Web site offers way to check car history
Posted on Saturday, July 12, 2008
A new database might protect American consumers by keeping rolling wrecks off the highways.
The National Insurance Crime Bureau is creating a free public database of vehicles declared a loss by insurers, allowing individuals to enter vehicle identification numbers to see if a set of wheels they want to buy has a hidden history.
The crime bureau, an organization of fraud busters funded by 1, 000 of the nation’s insurance companies, began the online service at the end of June at www. nicb. org. Look for a link to the organization’s VINcheck system.
Unlike commercial databases that sell similar information, the crime bureau’s database will have access to the internal records of hundreds of the nation’s largest insurance companies and will be offering the most comprehensive information available, said Frank Scafidi, a spokesman for the organization.
“The best part of this is that it’s free,” he said.
Over the past five years, nearly 12 million vehicles have been totaled by the insurance industry, most of them after collisions, but also after fires and floods.
A percentage of these vehicles — estimates from collision industry experts put it at about 30 percent — are recycled into the used car market.
In the best case, these cars are carefully repaired and their histories are fully disclosed to future buyers. In the worst case, an unlicensed auto body shop performs a few superficial frame adjustments, installs a phony inoperable air bag, sprays on a nice coat of paint and then washes the title in the interstate used car auction market.
The system has long jeopardized not only the buyers of these vehicles with substandard repairs but everybody who shares the road with them. It also has put a cloud over honest body shops, which have a tough time competing against outfits that cut corners.
“Our goal is to provide as much information as possible to consumers at no charge to protect them against fraudulent used car sales and potential accidents from driving unsafe vehicles,” said Robert M. Bryant, crime bureau president.
NICB began offering consumers access to VINs in October 2005 when it publicly posted the identities of about 300, 000 vehicles and boats that had been caught in Hurricane Katrina. Those flooded vehicles were being recycled into the interstate used car market.
Then in November 2007, the group expanded the program to include VINs of unrecovered stolen vehicles. About 1 million vehicles are stolen in the United States every year, and on average only 63 percent are recovered. Buying a hot car isn’t a great idea.
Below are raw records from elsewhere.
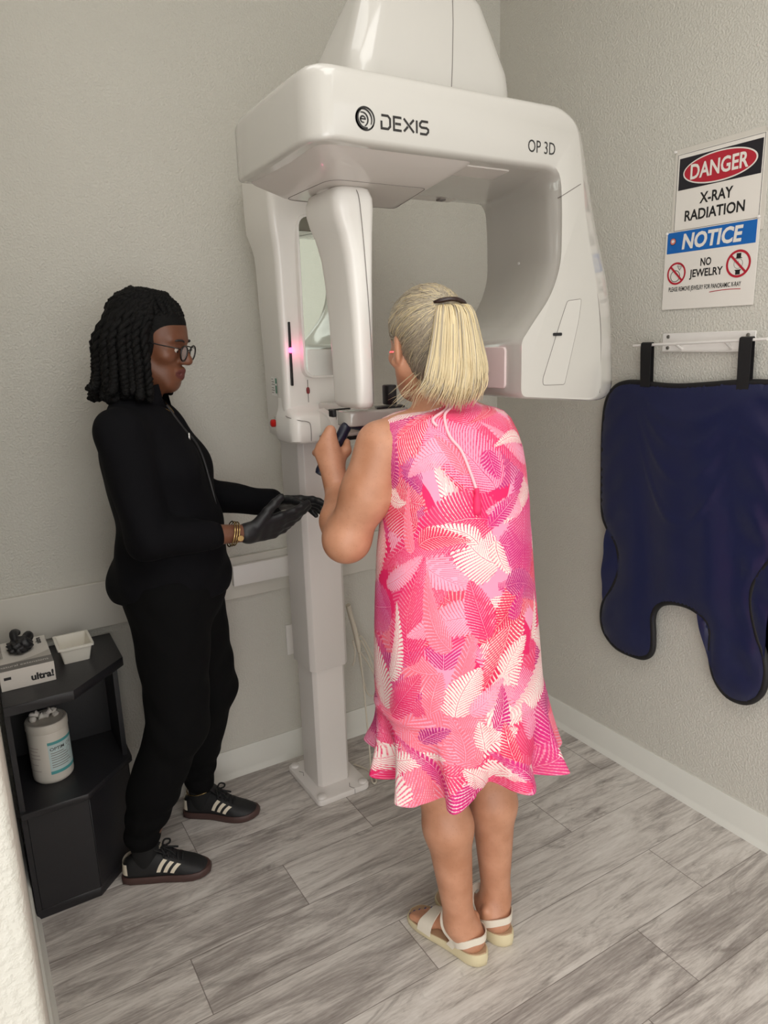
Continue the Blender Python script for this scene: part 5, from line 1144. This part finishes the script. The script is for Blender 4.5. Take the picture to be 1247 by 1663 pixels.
for s in (-1, 1):
    c = np.array((s*0.0325, 0.0805, 0.0012)); rings = []
    for lat in range(-4, 5):
        a = lat*PI/9; rings.append([WH(*(c+0.0118*np.array((math.cos(a)*math.cos(t), math.cos(a)*math.sin(t), math.sin(a))))) for t in [2*PI*k/16 for k in range(16)]])
    ey = mesh('eye', loft(rings), M_eye, te, angle=180)
    mesh('iris', loft([[WH(*(c+np.array((r*math.cos(t), yy, r*math.sin(t)-0.003)))) for t in [2*PI*k/16 for k in range(16)]] for r, yy in ((0.0052, 0.0095), (0.004, 0.0118), (0.001, 0.0124))]), M_iris, ey)
    br_pts = [(s*0.016, 0.1005, 0.0245), (s*0.028, 0.0995, 0.0285), (s*0.040, 0.0925, 0.0280), (s*0.050, 0.081, 0.0235)]
    mesh('eyebrow', tube([WH(*p) for p in smooth_path(br_pts, 14)], [0.0012, 0.002, 0.0026]+[0.0028]*8+[0.002, 0.0014, 0.0006], 8), M_ink, te, angle=180)

def tmesh(name, f, mat, parent=te, sm=3, label=None):
    V, Q = f.surf(sm); return mesh(name, (T.o+V@T.M.T, Q), mat, parent, angle=180, label=label)
# jacket
fj = Field((-0.36, -0.30, 0.82), (0.36, 0.44, 1.56), 0.006)
fj.ell((0, 0.005, 1.285), (0.185, 0.128, 0.19), 0.05)
for s in (-1, 1): fj.ell((s*0.075, 0.095, 1.255), (0.085, 0.075, 0.085), 0.05)
fj.ell((0, 0.050, 1.075), (0.175, 0.150, 0.19), 0.07); fj.ell((0, 0.032, 0.93), (0.190, 0.178, 0.15), 0.06)
fj.cap((-0.165, -0.018, 1.392), (0.165, -0.018, 1.392), 0.055, 0.055, 0.05); fj.cap((-0.06, -0.02, 1.425), (0.06, -0.02, 1.425), 0.045, 0.045, 0.04)
for a, b, c in ((SR_, ER_, WR_), (SL_, EL_, WL_)):
    e = b+(c-b)*0.94 if a is SL_ else b+(c-b)*0.60
    fj.cap(a, b, 0.068, 0.060, 0.03); fj.cap(b, e, 0.057, 0.042, 0.02)
fj.cap((0, 0.065, 1.475), (0, 0.150, 1.325), 0.040, 0.010, 0.01, True)
fj.ripple(lambda X, Y, Z: 0.0035*np.sin(34*Z+18*X+6*np.sin(9*Y))*np.sin(13*Y-8*Z+1)+0.003*np.sin(60*Z-30*Y+20*X)*np.clip((1.2-Z)*3, 0, 1))
fj.below(0.890)
jk = tmesh('jacket', fj, M_jacket, label='black zip jacket')
# collar
def collar_ring(z, rx, ry, lean, gap):
    return [W_((rx*math.sin(a), -0.004+lean+ry*-math.cos(a)+0.0, z+0.02*(-math.cos(a)))) for a in np.linspace(-PI+gap, PI-gap, 36)]
ci = [collar_ring(1.418, 0.088, 0.080, 0, 0.42), collar_ring(1.452, 0.074, 0.070, 0.004, 0.50), collar_ring(1.486, 0.071, 0.068, 0.008, 0.62)]
co = [collar_ring(1.486, 0.077, 0.074, 0.008, 0.60), collar_ring(1.452, 0.082, 0.078, 0.004, 0.48), collar_ring(1.418, 0.094, 0.086, 0, 0.40)]
mesh('collar', loft(ci+co+[ci[0]], cap=False, closed=False), M_jacket, jk, angle=180)
mesh('zip_edge', tube([W_(p) for p in smooth_path([(0.045, 0.082, 1.445), (0.026, 0.116, 1.38), (0.006, 0.148, 1.325), (0.0, 0.168, 1.25), (0.0, 0.186, 1.12), (0.0, 0.172, 0.98)], 40)], 0.0032, 6), M_ink, jk)
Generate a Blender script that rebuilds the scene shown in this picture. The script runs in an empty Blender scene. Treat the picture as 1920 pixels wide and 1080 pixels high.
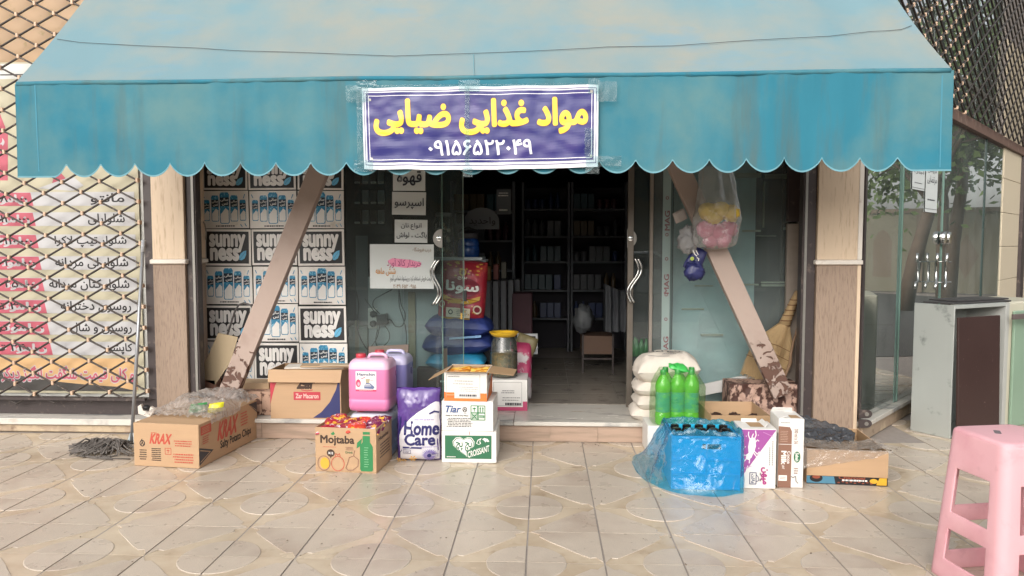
import bpy, math, random, unicodedata as UD
from mathutils import Vector as V, noise as NZ
from mathutils.geometry import tessellate_polygon
random.seed(7)
R = math.radians
S = bpy.context.scene
COL = S.collection

# ------------------------------------------------------------------ camera, world, sun, exposure
FPX, CAMH, PIT, YAW = 1390.0, 1.63, R(3.5), R(2.5)
cam = bpy.data.cameras.new('camera'); camo = bpy.data.objects.new('camera', cam); COL.objects.link(camo)
camo.location = (0, 0, CAMH); camo.rotation_euler = (R(90) - PIT, 0, YAW)
cam.sensor_width = 36; cam.lens = FPX / 1920 * 36; cam.clip_start = 0.05; cam.clip_end = 400
S.camera = camo
W = bpy.data.worlds.new('World'); S.world = W; W.use_nodes = True
wn, wl = W.node_tree.nodes, W.node_tree.links
bg = wn['Background']; sky = wn.new('ShaderNodeTexSky'); sky.sky_type = 'NISHITA'; sky.sun_disc = False
sky.sun_elevation = R(29); sky.sun_rotation = R(198); sky.dust_density = 4; sky.air_density = 1.0
hs = wn.new('ShaderNodeHueSaturation'); hs.inputs['Saturation'].default_value = 0.25
tint = wn.new('ShaderNodeMixRGB'); tint.blend_type = 'MULTIPLY'; tint.inputs[0].default_value = 1; tint.inputs[2].default_value = (1.0, 0.985, 0.965, 1)
wl.new(sky.outputs[0], hs.inputs['Color']); wl.new(hs.outputs[0], tint.inputs[1]); wl.new(tint.outputs[0], bg.inputs[0])
bg.inputs[1].default_value = 0.15
sun = bpy.data.lights.new('sun', 'SUN'); sun.energy = 1.3; sun.angle = R(70); sun.color = (1, 0.995, 0.985)
suno = bpy.data.objects.new('sun', sun); COL.objects.link(suno); suno.rotation_euler = (R(61), 0, R(-18))
S.view_settings.view_transform = 'Standard'; S.view_settings.look = 'None'
S.view_settings.exposure = 0.68; S.view_settings.gamma = 1; S.view_settings.use_curve_mapping = False
S.render.engine = 'CYCLES'
S.cycles.max_bounces = 10; S.cycles.transparent_max_bounces = 16; S.cycles.use_denoising = True
S.cycles.sample_clamp_indirect = 6; S.cycles.caustics_reflective = False; S.cycles.caustics_refractive = False


# ------------------------------------------------------------------ measuring helpers (photo pixel -> real plane)
def ray(px, py):
    x = (px - 960) / FPX; y = -(py - 540) / FPX
    fy = math.cos(PIT) + y * math.sin(PIT); fz = -math.sin(PIT) + y * math.cos(PIT)
    c, s = math.cos(YAW), math.sin(YAW)
    return V((x * c - fy * s, x * s + fy * c, fz))
def at(px, py, Y):
    r = ray(px, py); t = Y / r.y
    return V((r.x * t, Y, CAMH + r.z * t))
def gr(px, py, z=0.0):
    r = ray(px, py); t = (z - CAMH) / r.z
    return V((r.x * t, r.y * t, z))


# ------------------------------------------------------------------ materials
def lin(c):
    if isinstance(c, str):
        c = c.lstrip('#'); c = [int(c[i:i + 2], 16) / 255 for i in (0, 2, 4)]
    return tuple(x / 12.92 if x <= .04045 else ((x + .055) / 1.055) ** 2.4 for x in c[:3]) + (1,)
MATS = {}
def M(name, col=None, rough=.6, metal=0., var=.12, vs=6., col2=None, ms=4., lo=.45, hi=.62, bump=0., bs=80., spec=.5, stretch=(1, 1, 1), coat=0., detail=4., dirt=None, rnd=0):
    if name in MATS: return MATS[name]
    m = bpy.data.materials.new(name); MATS[name] = m; m.use_nodes = True
    n, l = m.node_tree.nodes, m.node_tree.links
    p = n['Principled BSDF']; c = lin(col)
    tc = n.new('ShaderNodeTexCoord'); mp = n.new('ShaderNodeMapping'); mp.inputs['Scale'].default_value = stretch
    l.new(tc.outputs['Object'], mp.inputs[0])
    geo = n.new('ShaderNodeObjectInfo')
    ofs = n.new('ShaderNodeVectorMath'); ofs.operation = 'MULTIPLY_ADD'; ofs.inputs[1].default_value = (7.3, 5.1, 9.7)
    cb = n.new('ShaderNodeCombineXYZ'); l.new(geo.outputs['Random'], cb.inputs[0]); l.new(geo.outputs['Random'], cb.inputs[1]); l.new(geo.outputs['Random'], cb.inputs[2])
    l.new(cb.outputs[0], ofs.inputs[0]); l.new(mp.outputs[0], ofs.inputs[2])
    vec = ofs.outputs[0]
    n1 = n.new('ShaderNodeTexNoise'); n1.inputs['Scale'].default_value = vs; n1.inputs['Detail'].default_value = detail; l.new(vec, n1.inputs[0])
    mx = n.new('ShaderNodeMix'); mx.data_type = 'RGBA'
    d = [max(0, x * (1 - var)) for x in c[:3]] + [1]; u = [min(1, x * (1 + var)) for x in c[:3]] + [1]
    mx.inputs[6].default_value = d; mx.inputs[7].default_value = u; l.new(n1.outputs[0], mx.inputs[0])
    out = mx.outputs[2]
    def layer(out, c2, sc, lo, hi, seedv, st=None):
        n2 = n.new('ShaderNodeTexNoise'); n2.inputs['Scale'].default_value = sc; n2.inputs['Detail'].default_value = 5; n2.inputs['Roughness'].default_value = .6
        va = n.new('ShaderNodeVectorMath'); va.operation = 'ADD'; va.inputs[1].default_value = (seedv, seedv * 1.7, seedv * .6); l.new(vec, va.inputs[0])
        if st:
            vm = n.new('ShaderNodeVectorMath'); vm.operation = 'MULTIPLY'; vm.inputs[1].default_value = st; l.new(va.outputs[0], vm.inputs[0]); va = vm
        l.new(va.outputs[0], n2.inputs[0])
        r = n.new('ShaderNodeMapRange'); r.inputs[1].default_value = lo; r.inputs[2].default_value = hi; l.new(n2.outputs[0], r.inputs[0])
        m2 = n.new('ShaderNodeMix'); m2.data_type = 'RGBA'; l.new(r.outputs[0], m2.inputs[0]); l.new(out, m2.inputs[6]); m2.inputs[7].default_value = lin(c2)
        return m2.outputs[2]
    if col2: out = layer(out, col2, ms, lo, hi, 3.3)
    if dirt: out = layer(out, dirt[0], dirt[1], dirt[2], dirt[3], 9.1, dirt[4] if len(dirt) > 4 else None)
    l.new(out, p.inputs['Base Color'])
    p.inputs['Roughness'].default_value = rough; p.inputs['Metallic'].default_value = metal
    p.inputs['Specular IOR Level'].default_value = spec; p.inputs['Coat Weight'].default_value = coat
    if bump:
        n3 = n.new('ShaderNodeTexNoise'); n3.inputs['Scale'].default_value = bs; n3.inputs['Detail'].default_value = 5; l.new(vec, n3.inputs[0])
        b = n.new('ShaderNodeBump'); b.inputs['Strength'].default_value = bump; b.inputs['Distance'].default_value = .01
        l.new(n3.outputs[0], b.inputs['Height']); l.new(b.outputs[0], p.inputs['Normal'])
    if rnd:
        hv = n.new('ShaderNodeHueSaturation'); rm = n.new('ShaderNodeMapRange'); rm.inputs[3].default_value = 1 - rnd; rm.inputs[4].default_value = 1 + rnd; l.new(geo.outputs['Random'], rm.inputs[0]); l.new(rm.outputs[0], hv.inputs['Value']); l.new(out, hv.inputs['Color']); l.new(hv.outputs[0], p.inputs['Base Color'])
    if rough > .15:
        rr = n.new('ShaderNodeMapRange'); rr.inputs[3].default_value = max(0, rough - .1); rr.inputs[4].default_value = min(1, rough + .1)
        l.new(n1.outputs[0], rr.inputs[0]); l.new(rr.outputs[0], p.inputs['Roughness'])
    return m

def FILM(name, col, alpha=.35, gloss=.25, rough=.12, bump=.4, bs=25., tk=.6):
    """thin plastic film: part of the light passes, part scatters, part mirrors"""
    if name in MATS: return MATS[name]
    m = bpy.data.materials.new(name); MATS[name] = m; m.use_nodes = True
    n, l = m.node_tree.nodes, m.node_tree.links
    n.remove(n['Principled BSDF']); o = n['Material Output']
    t = n.new('ShaderNodeBsdfTransparent'); d = n.new('ShaderNodeBsdfDiffuse'); tr = n.new('ShaderNodeBsdfTranslucent'); g = n.new('ShaderNodeBsdfGlossy')
    c = lin(col); t.inputs[0].default_value = [1 - (1 - x) * tk for x in c[:3]] + [1]
    d.inputs[0].default_value = c; tr.inputs[0].default_value = c; g.inputs['Roughness'].default_value = rough; g.inputs[0].default_value = (1, 1, 1, 1)
    tc = n.new('ShaderNodeTexCoord'); nz = n.new('ShaderNodeTexNoise'); nz.inputs['Scale'].default_value = bs; nz.inputs['Detail'].default_value = 3; nz.inputs['Distortion'].default_value = 1.2
    l.new(tc.outputs['Object'], nz.inputs[0])
    b = n.new('ShaderNodeBump'); b.inputs['Strength'].default_value = bump; b.inputs['Distance'].default_value = .03; l.new(nz.outputs[0], b.inputs['Height'])
    l.new(b.outputs[0], g.inputs['Normal']); l.new(b.outputs[0], d.inputs['Normal'])
    a = n.new('ShaderNodeMixShader'); a.inputs[0].default_value = .4; l.new(d.outputs[0], a.inputs[1]); l.new(tr.outputs[0], a.inputs[2])
    x = n.new('ShaderNodeMixShader'); x.inputs[0].default_value = 1 - alpha; l.new(a.outputs[0], x.inputs[1]); l.new(t.outputs[0], x.inputs[2])
    lw = n.new('ShaderNodeLayerWeight'); lw.inputs[0].default_value = .2; l.new(b.outputs[0], lw.inputs['Normal'])
    k = n.new('ShaderNodeMath'); k.operation = 'MULTIPLY_ADD'; k.inputs[1].default_value = .28 * gloss / .4; k.inputs[2].default_value = gloss * .06; l.new(lw.outputs['Fresnel'], k.inputs[0])
    y = n.new('ShaderNodeMixShader'); l.new(k.outputs[0], y.inputs[0]); l.new(x.outputs[0], y.inputs[1]); l.new(g.outputs[0], y.inputs[2])
    l.new(y.outputs[0], o.inputs[0])
    return m

def GLASS(name, tintc=(.9, .95, .93), refl=1.0, haze=.03):
    if name in MATS: return MATS[name]
    m = bpy.data.materials.new(name); MATS[name] = m; m.use_nodes = True
    n, l = m.node_tree.nodes, m.node_tree.links
    n.remove(n['Principled BSDF']); o = n['Material Output']
    t = n.new('ShaderNodeBsdfTransparent'); g = n.new('ShaderNodeBsdfGlossy'); d = n.new('ShaderNodeBsdfDiffuse')
    t.inputs[0].default_value = tuple(tintc) + (1,); g.inputs['Roughness'].default_value = .004; d.inputs[0].default_value = (.55, .6, .58, 1)
    tc = n.new('ShaderNodeTexCoord'); nz = n.new('ShaderNodeTexNoise'); nz.inputs['Scale'].default_value = 3; l.new(tc.outputs['Object'], nz.inputs[0])
    hz = n.new('ShaderNodeMath'); hz.operation = 'MULTIPLY'; hz.inputs[1].default_value = haze * 2; l.new(nz.outputs[0], hz.inputs[0])
    x = n.new('ShaderNodeMixShader'); l.new(hz.outputs[0], x.inputs[0]); l.new(t.outputs[0], x.inputs[1]); l.new(d.outputs[0], x.inputs[2])
    f = n.new('ShaderNodeFresnel'); f.inputs[0].default_value = 1.5
    k = n.new('ShaderNodeMath'); k.operation = 'MULTIPLY'; k.inputs[1].default_value = refl; l.new(f.outputs[0], k.inputs[0])
    y = n.new('ShaderNodeMixShader'); l.new(k.outputs[0], y.inputs[0]); l.new(x.outputs[0], y.inputs[1]); l.new(g.outputs[0], y.inputs[2])
    l.new(y.outputs[0], o.inputs[0])
    return m


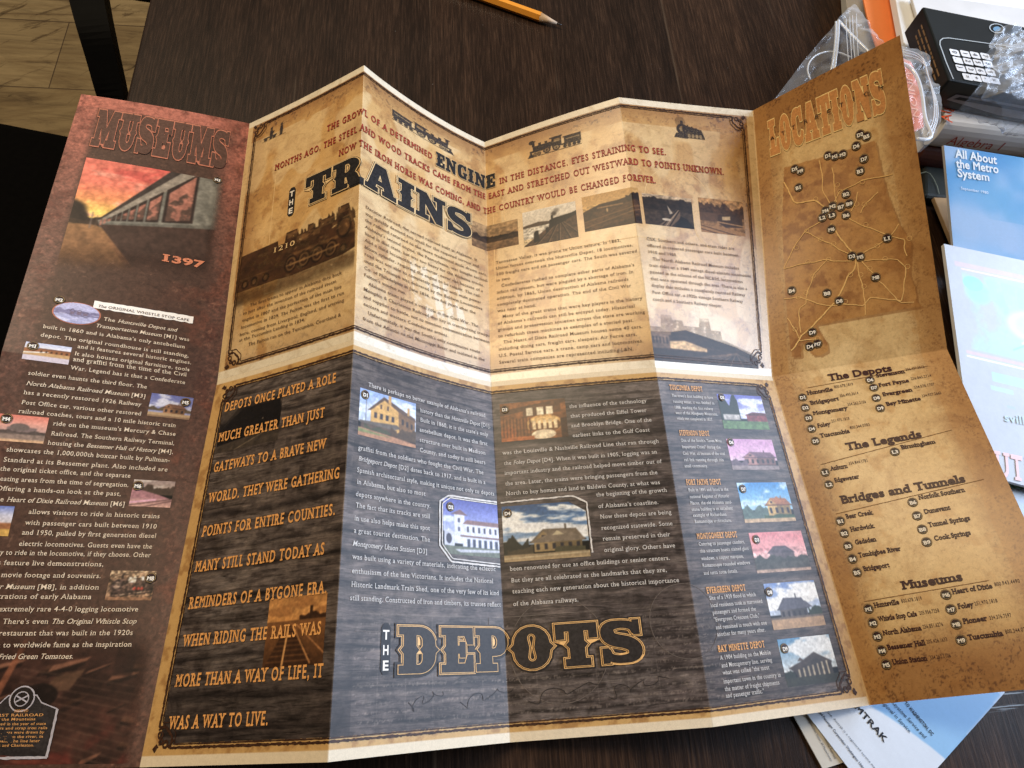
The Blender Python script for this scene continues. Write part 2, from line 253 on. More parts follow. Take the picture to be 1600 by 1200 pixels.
["depot_heading", "depots", "slab", "orange", 0.62, 0.0038, [[4.0972, 4.3576, 1.6748, "EVERGREEN DEPOT"]]],
["depot_caption", "depots", "serif", "white", 0.82, None, [[4.1066, 4.4189, 1.6922, "Site of a 1929 flood in which"], [4.1062, 4.4529, 1.7115, "local residents took in marooned"], [4.1106, 4.3983, 1.73, "passengers and formed the"], [4.1109, 4.4138, 1.7487, "\"Evergreen Crescent Club,\""], [4.1145, 4.4505, 1.7686, "and remained in touch with one"], [4.1148, 4.4317, 1.7864, "another for many years after."]]],
["depot_heading", "depots", "slab", "orange", 0.62, 0.0038, [[4.1053, 4.4056, 1.8256, "BAY MINETTE DEPOT"]]],
["depot_caption", "depots", "serif", "white", 0.82, None, [[4.1088, 4.433, 1.8448, "A 1904 building on the Mobile"], [4.1085, 4.4304, 1.8639, "and Montgomery line, serving"], [4.1087, 4.4034, 1.8816, "what was called \"the most"], [4.1038, 4.466, 1.9026, "important town in the country in"], [4.1035, 4.447, 1.9209, "the matter of freight shipments"], [4.1031, 4.3408, 1.9369, "and passenger traffic.\""]]],
["section_heading", "locations", "fat", "maroon", 1.25, 0.0054, [[5.3152, 5.6723, 1.0476, "The Depots"]]],
["place_list", "locations", "fat", "maroon", 1.2, 0.003, [[5.1689, 5.3178, 1.0846, "Huntsville"], [5.169, 5.3332, 1.1202, "Bridgeport"], [5.168, 5.362, 1.1571, "Montgomery"], [5.1705, 5.2421, 1.2006, "Foley"], [5.1684, 5.335, 1.2351, "Tuscumbia"]]],
["telephone_list", "locations", "serif", "maroon", 1.0, 0.0022, [[5.3294, 5.4382, 1.0765, "800.678.1819"], [5.3447, 5.4491, 1.1108, "256.495.3614"], [5.37, 5.4745, 1.1449, "334.262.2106"], [5.2547, 5.3564, 1.1918, "251.970.1818"], [5.3429, 5.4528, 1.2239, "800.344.0783"]]],
["place_list", "locations", "fat", "maroon", 1.2, 0.003, [[5.5753, 5.7329, 1.0623, "Stevenson"], [5.5716, 5.7365, 1.0974, "Fort Payne"], [5.5734, 5.7348, 1.132, "Evergreen"], [5.5739, 5.76, 1.1674, "Bay Minette"]]],
["telephone_list", "locations", "serif", "maroon", 1.0, 0.0022, [[5.7428, 5.8439, 1.0559, "256.437.3012"], [5.7509, 5.8604, 1.0918, "256.845.2714"], [5.749, 5.8589, 1.1244, "334.578.1707"], [5.7709, 5.8749, 1.1588, "334.937.2665"]]],
["section_heading", "locations", "fat", "maroon", 1.25, 0.0054, [[5.2885, 5.6948, 1.2905, "The Legends"]]],
["place_list", "locations", "fat", "maroon", 1.2, 0.003, [[5.17, 5.2634, 1.3453, "Auburn"]]],
["telephone_list", "locations", "serif", "maroon", 1.0, 0.0022, [[5.2746, 5.3798, 1.3377, "334.844.1781"]]],
["place_list", "locations", "fat", "maroon", 1.2, 0.003, [[5.1704, 5.3062, 1.3839, "Edgewater"]]],
["place_list", "locations", "fat", "maroon", 1.2, 0.003, [[5.5694, 5.7473, 1.3176, "Birmingham"]]],
["section_heading", "locations", "fat", "maroon", 1.25, 0.0054, [[5.172, 5.8169, 1.4517, "Bridges and Tunnels"]]],
["place_list", "locations", "fat", "maroon", 1.2, 0.003, [[5.1723, 5.3141, 1.4982, "Bear Creek"], [5.1749, 5.2985, 1.5375, "Hardwick"], [5.1775, 5.2894, 1.5765, "Gadsden"], [5.1757, 5.3945, 1.6143, "Tombigbee River"], [5.1782, 5.3137, 1.6541, "Bridgeport"]]],
["place_list", "locations", "fat", "maroon", 1.2, 0.003, [[5.5672, 5.7944, 1.4797, "Norfolk Southern"], [5.5683, 5.6972, 1.5233, "Dunavant"], [5.5665, 5.7682, 1.5626, "Tunnel Springs"], [5.5705, 5.7451, 1.6029, "Cook Springs"]]],
["section_heading", "locations", "fat", "maroon", 1.25, 0.0054, [[5.3411, 5.6335, 1.7205, "Museums"]]],
["place_list", "locations", "fat", "maroon", 1.2, 0.003, [[5.1748, 5.3026, 1.7564, "Huntsville"], [5.1762, 5.3685, 1.7937, "Whistle Stop Cafe"], [5.1767, 5.3675, 1.831, "North Alabama"], [5.1762, 5.3626, 1.8692, "Bessemer Hall"], [5.1797, 5.347, 1.9073, "Union Station"]]],
["telephone_list", "locations", "serif", "maroon", 1.0, 0.0022, [[5.3149, 5.4165, 1.7544, "800.678.1819"], [5.3805, 5.4765, 1.7921, "205.956.7258"], [5.3764, 5.4727, 1.828, "256.851.6276"], [5.3714, 5.4688, 1.8665, "205.426.1633"], [5.3617, 5.4584, 1.9063, "334.262.1106"]]],
["place_list", "locations", "fat", "maroon", 1.2, 0.003, [[5.5643, 5.747, 1.7517, "Heart of Dixie"], [5.5661, 5.6352, 1.7909, "Foley"], [5.5652, 5.6723, 1.8298, "Pioneer"], [5.5612, 5.7149, 1.871, "Tuscumbia"]]],
["telephone_list", "locations", "serif", "maroon", 1.0, 0.0022, [[5.7587, 5.8695, 1.7481, "800.943.4490"], [5.6434, 5.745, 1.7888, "251.970.1818"], [5.683, 5.7785, 1.829, "334.376.7597"], [5.7264, 5.8303, 1.8673, "800.344.0783"]]]]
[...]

If the police ever find it, you will be another victim of the crime, having to give up your car to its rightful owner.
But the totaled vehicle problem is a far bigger issue. About 2. 5 million to 3 million vehicles are totaled every year. Auto manufacturers are making cars more difficult and costly to repair, resulting in more totaled vehicles of even late-model cars. Some luxury cars are being totaled with relatively minor damage because costly aluminum frame systems are exceptionally difficult to repair.
The flip side of this problem is that insurers turn around and sell these cars into the auction market. As a result, some insurance companies have been reluctant to release VINs of their totaled vehicles, worried that it could hurt their recoveries.
So far, about 60 percent of the 1, 000 insurers in the NICB have agreed to provide the crime bureau with the totaled VINs. They include State Farm, Allstate, Nationwide, Progressive, Mercury, Geico and the Auto Club. Scafidi hopes the rest of the industry will quickly join. Although it’s not complete, the NICB database is the most comprehensive that exists, Scafidi said.